In the UK, stocks and shares ISAs enjoy tax-free growth, so capital gains and other interest or dividends earned within the ISA are exempt from UK taxes during the growth period.
However, the US IRS does not recognize the tax-free status of ISAs, so capital gains and other income earned within these accounts may be taxable in the US.
This disparity creates a potential tax liability and complex reporting requirements for U.S. citizens and residents.
Is the lifetime ISA only for retirement or first home purchase?
Typically, there is a 25% withdrawal penalty for withdrawing funds before age 60 and not for the reason of purchasing your first home. This penalty reduces the government bonus and some of your initial contributions.
How are ISAs treated under US tax law?
Generally, any income generated on the growth of the fund would not be exempt from US tax law since the US taxes individuals on their worldwide income.
While the investment may grow tax-free in the UK, the US does not necessarily recognize this tax-free status, even under the US-UK DTA tax treaty, and since the ISA is not classified as a pension account, it does not receive the same tax treatment as a pension.
Can I have more than one ISA?
Absolutely, you can open a new ISA each tax year if you want, but remember, you can’t exceed that annual £20,000 limit across all your accounts. So, if you’re the kind of person who likes to diversify, ISAs have got you covered.
How do I open an ISA?
Here are the steps to follow:
- Determine your eligibility: You must be a UK resident or meet the UK residency requirement.
- Choose the type of ISA: The ideal ISA for US citizens would be a Cash ISA, but you can decide which kind suits your financial goals.

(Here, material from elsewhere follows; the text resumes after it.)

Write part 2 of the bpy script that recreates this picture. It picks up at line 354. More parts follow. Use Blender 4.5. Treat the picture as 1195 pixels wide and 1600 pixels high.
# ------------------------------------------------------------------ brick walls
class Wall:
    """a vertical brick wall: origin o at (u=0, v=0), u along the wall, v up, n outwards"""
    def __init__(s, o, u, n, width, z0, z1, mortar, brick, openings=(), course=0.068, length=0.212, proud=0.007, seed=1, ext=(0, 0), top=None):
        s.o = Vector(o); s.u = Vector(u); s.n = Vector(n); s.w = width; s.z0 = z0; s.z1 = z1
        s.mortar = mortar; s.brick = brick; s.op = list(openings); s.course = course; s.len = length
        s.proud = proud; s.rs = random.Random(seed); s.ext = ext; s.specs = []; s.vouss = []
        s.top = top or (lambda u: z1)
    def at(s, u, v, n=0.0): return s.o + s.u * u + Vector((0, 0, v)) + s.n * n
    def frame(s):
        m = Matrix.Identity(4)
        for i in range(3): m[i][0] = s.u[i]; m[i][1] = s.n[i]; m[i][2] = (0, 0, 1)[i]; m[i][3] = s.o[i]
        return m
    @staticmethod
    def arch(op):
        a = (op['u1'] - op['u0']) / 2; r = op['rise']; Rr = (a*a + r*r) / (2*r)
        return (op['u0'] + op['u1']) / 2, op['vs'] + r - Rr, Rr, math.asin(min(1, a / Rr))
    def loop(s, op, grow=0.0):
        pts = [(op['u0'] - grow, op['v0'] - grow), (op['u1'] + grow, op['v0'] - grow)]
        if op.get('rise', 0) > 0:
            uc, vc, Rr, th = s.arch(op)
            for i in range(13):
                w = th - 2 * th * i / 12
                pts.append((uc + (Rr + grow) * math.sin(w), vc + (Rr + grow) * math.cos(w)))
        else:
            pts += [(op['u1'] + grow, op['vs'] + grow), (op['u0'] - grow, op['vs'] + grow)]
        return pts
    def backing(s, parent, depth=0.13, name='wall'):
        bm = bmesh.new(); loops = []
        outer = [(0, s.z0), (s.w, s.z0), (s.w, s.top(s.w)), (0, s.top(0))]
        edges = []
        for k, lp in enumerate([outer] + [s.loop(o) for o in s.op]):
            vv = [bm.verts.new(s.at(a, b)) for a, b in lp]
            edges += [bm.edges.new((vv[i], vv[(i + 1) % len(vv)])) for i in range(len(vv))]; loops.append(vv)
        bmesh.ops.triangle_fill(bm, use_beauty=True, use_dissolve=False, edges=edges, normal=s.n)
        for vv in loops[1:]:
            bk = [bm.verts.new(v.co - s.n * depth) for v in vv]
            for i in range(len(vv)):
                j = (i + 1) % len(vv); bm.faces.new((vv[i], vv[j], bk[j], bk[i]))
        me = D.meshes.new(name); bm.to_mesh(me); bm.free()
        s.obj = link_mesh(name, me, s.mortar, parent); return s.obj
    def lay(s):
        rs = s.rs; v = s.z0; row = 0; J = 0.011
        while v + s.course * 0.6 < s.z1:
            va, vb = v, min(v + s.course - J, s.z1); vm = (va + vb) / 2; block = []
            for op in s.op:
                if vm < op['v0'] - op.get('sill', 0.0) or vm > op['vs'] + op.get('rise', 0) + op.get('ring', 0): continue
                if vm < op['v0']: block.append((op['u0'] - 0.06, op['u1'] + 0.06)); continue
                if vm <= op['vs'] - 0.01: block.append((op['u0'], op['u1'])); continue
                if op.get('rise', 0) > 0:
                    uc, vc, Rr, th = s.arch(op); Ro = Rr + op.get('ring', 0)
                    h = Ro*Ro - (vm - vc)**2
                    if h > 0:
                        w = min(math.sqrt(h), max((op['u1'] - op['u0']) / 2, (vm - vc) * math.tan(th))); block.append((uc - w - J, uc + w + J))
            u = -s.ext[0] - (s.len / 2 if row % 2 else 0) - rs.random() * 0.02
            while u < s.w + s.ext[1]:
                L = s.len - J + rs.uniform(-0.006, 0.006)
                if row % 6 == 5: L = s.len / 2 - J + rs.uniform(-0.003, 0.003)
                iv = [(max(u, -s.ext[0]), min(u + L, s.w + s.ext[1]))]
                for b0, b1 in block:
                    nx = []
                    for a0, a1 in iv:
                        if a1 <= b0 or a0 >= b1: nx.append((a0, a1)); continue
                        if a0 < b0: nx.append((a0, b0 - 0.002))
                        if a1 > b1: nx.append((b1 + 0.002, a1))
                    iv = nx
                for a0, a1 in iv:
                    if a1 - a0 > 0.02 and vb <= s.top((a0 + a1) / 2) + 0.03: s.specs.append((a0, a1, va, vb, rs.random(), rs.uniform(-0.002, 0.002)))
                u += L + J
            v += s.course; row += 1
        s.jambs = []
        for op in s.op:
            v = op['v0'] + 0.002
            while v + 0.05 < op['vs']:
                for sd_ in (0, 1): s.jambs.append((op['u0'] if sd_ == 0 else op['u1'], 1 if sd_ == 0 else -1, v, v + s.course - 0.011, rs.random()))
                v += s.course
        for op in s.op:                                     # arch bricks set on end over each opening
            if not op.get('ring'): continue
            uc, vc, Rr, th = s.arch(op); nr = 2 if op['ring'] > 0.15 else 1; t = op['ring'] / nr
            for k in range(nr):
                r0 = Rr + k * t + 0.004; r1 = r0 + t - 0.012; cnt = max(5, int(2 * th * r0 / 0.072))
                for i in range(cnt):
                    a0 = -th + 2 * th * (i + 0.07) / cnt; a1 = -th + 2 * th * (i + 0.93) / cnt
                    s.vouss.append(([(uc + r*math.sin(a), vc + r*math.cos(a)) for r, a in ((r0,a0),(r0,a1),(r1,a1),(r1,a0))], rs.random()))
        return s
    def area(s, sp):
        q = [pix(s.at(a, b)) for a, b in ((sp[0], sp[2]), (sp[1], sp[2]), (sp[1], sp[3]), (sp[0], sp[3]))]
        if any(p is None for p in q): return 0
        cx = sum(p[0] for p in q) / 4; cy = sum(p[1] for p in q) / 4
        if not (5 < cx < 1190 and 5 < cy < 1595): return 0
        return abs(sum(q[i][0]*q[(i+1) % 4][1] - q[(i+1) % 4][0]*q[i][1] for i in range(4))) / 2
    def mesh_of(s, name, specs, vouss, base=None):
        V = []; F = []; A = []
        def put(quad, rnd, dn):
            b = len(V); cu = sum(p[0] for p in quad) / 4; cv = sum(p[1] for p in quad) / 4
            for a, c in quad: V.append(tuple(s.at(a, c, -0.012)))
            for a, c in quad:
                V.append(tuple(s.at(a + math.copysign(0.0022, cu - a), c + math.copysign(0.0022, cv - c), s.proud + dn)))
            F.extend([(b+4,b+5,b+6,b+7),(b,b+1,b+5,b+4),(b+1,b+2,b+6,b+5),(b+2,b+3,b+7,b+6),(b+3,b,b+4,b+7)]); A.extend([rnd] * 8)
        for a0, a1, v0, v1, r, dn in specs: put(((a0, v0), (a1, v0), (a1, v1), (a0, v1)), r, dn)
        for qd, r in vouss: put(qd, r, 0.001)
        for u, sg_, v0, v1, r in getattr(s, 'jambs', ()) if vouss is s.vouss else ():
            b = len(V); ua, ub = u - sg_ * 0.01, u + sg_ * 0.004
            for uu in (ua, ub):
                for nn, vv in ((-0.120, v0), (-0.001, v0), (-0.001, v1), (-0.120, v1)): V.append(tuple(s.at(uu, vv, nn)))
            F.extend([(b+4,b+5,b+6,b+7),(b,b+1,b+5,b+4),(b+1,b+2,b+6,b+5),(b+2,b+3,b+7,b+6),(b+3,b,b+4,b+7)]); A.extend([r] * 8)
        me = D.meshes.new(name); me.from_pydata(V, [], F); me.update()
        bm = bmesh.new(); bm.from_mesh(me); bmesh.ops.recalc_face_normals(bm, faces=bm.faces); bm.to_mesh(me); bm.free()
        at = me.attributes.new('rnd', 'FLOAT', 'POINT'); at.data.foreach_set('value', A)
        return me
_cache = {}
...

- Select an ISA provider: Such as banks, building societies, credit unions, or online investment platforms. Consider looking at factors like interest rates, investment options, fees, and account flexibility.
- Apply for an ISA: Prepare the requirements and apply online, in-person, or over the phone, depending on the provider. Most applications are completed quickly.
- Fund your ISA: You can fund your ISA with a lump sum or make regular contributions. You can also transfer existing ISAs from other providers.
- Manage and monitor your ISA: You can continue to manage your ISA online or through your provider. Track your contributions to ensure you don’t exceed the annual limit.